Under the RMA councils create district and regional plans. These plans set out the way the council will manage and protect the environment. Rules in plans control what people can do in the environment.
Some activities can be done as of right, but others need permission from the local council. This permission is called a resource consent. Every day, people apply to their local council for resource consent to do something such as put up a garage, subdivide their property, build a multi-storey apartment block, or take water from a stream.
When a council grants a resource consent, it often attaches conditions about how the activity can be carried out. These conditions help avoid or minimise adverse effects on the environment.
Sometimes the council will publicly notify an application for resource consent. The council will notify applications that might have an effect on the environment that is more than minor, or where the applicant requests their application be publicly notified. The council will also publicly notify a resource consent application if it considers that special circumstances exist, or if the district or regional plan says it must.

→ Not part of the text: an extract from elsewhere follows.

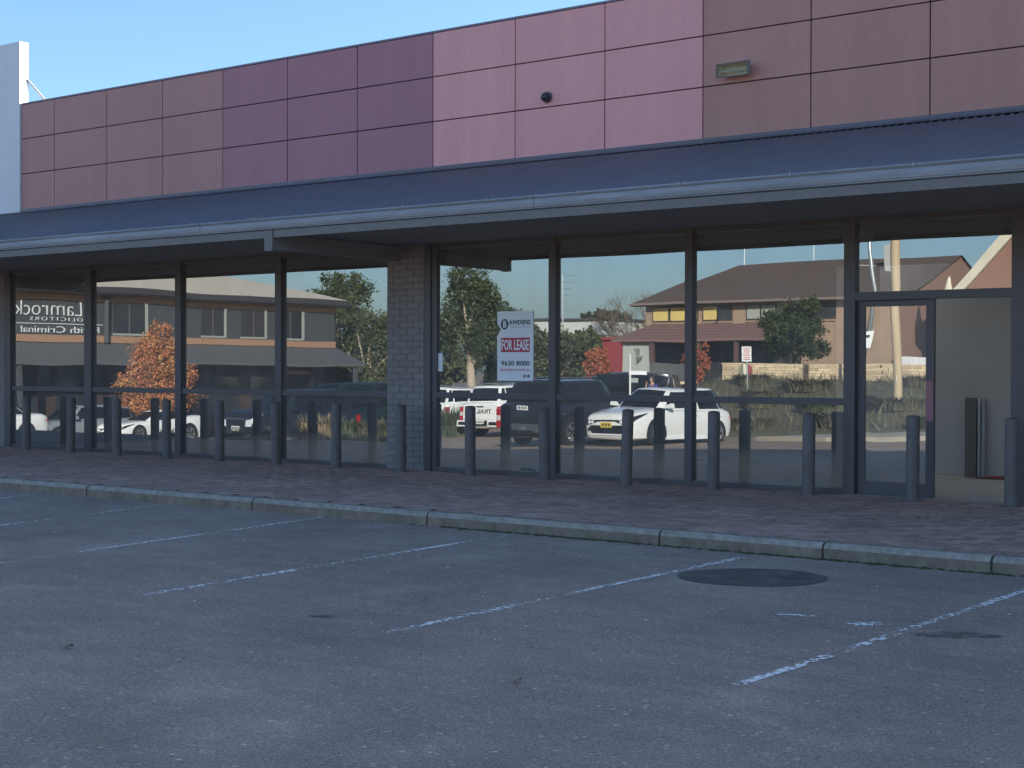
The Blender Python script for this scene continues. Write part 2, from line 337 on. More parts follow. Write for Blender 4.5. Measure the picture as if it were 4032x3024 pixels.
for iy in range(ncy):
    for ix in range(ncx):
        k=(ix-iy)%4; x0,y0=XL+ix*uu,KY+.165+iy*uu
        if k==0: allp.append(('h',x0+uu,y0+uu/2))
        elif k==3 and iy<ncy-1: allp.append(('v',x0+uu/2,y0+uu))
near=[(math.hypot(x-CAM.x,y-CAM.y),i) for i,(k,x,y) in enumerate(allp) if inframe(x,y,0)]
near.sort(); pick=set(i for _,i in near[:300]); mb=MB(); rp=random.Random(3)
for i,(k,x,y) in enumerate(allp):
    z=rp.uniform(-.003,.002)+.003; tx,ty=rp.gauss(0,.006),rp.gauss(0,.006)
    if i in pick:
        o=link('paver',proto[k],fp,(x,y,z)); o.rotation_euler=(tx,ty,0)
    else:
        lx,ly=((2*uu,uu) if k=='h' else (uu,2*uu)); lx-=2*gap; ly-=2*gap; c=.006
        vs=[(sx*(lx/2-(c if t else 0)),sy*(ly/2-(c if t else 0)),zz) for t,zz in ((0,-.006),(1,0.)) for sx,sy in ((-1,-1),(1,-1),(1,1),(-1,1))]
        mb.add([(x+a,y+b,z+e+a*ty+b*tx) for a,b,e in vs],[(4,5,6,7),(0,1,5,4),(1,2,6,5),(2,3,7,6),(3,0,4,7)])
o=mb.build('paver_field',PAVER,fp,fix=False); o['kind']='stuff'
# moss in the gutter line
mb=MB(); r=random.Random(11)
for i in range(520):
    x=r.choice((r.gauss(-5.6,1.1),r.gauss(-8.6,1.0),r.uniform(-10,-3))); y=KY-abs(r.gauss(0,.028))-.004; s=r.uniform(.012,.038); z=G(x,y)
    mb.add([(x-s,y-s*.5,z),(x+s,y-s*.6,z),(x+s*.8,y+s*.5,z+.004),(x-s*.7,y+s*.6,z+.004),(x,y,z+s*.45)],[(0,1,4),(1,2,4),(2,3,4),(3,0,4)])
tag(mb.build('moss',MOSS),'green moss growing in the gutter at the foot of the kerb','moss',None,'stuff')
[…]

If the effects of the activity are not more than minor, or the district or regional plan says the resource consent application needn't be publicly notified, the council might notify the application just to those persons it considers to be affected. If all people affected have given their approval to the activity, an application will generally not be notified.
Something being publicly notified means the council advertises it publicly, notifies directly affected people, and often puts a sign up at the site involved. People can then make submissions about the activity being notified. If something is only notified to certain people, only those people can make a submission about the activity being notified.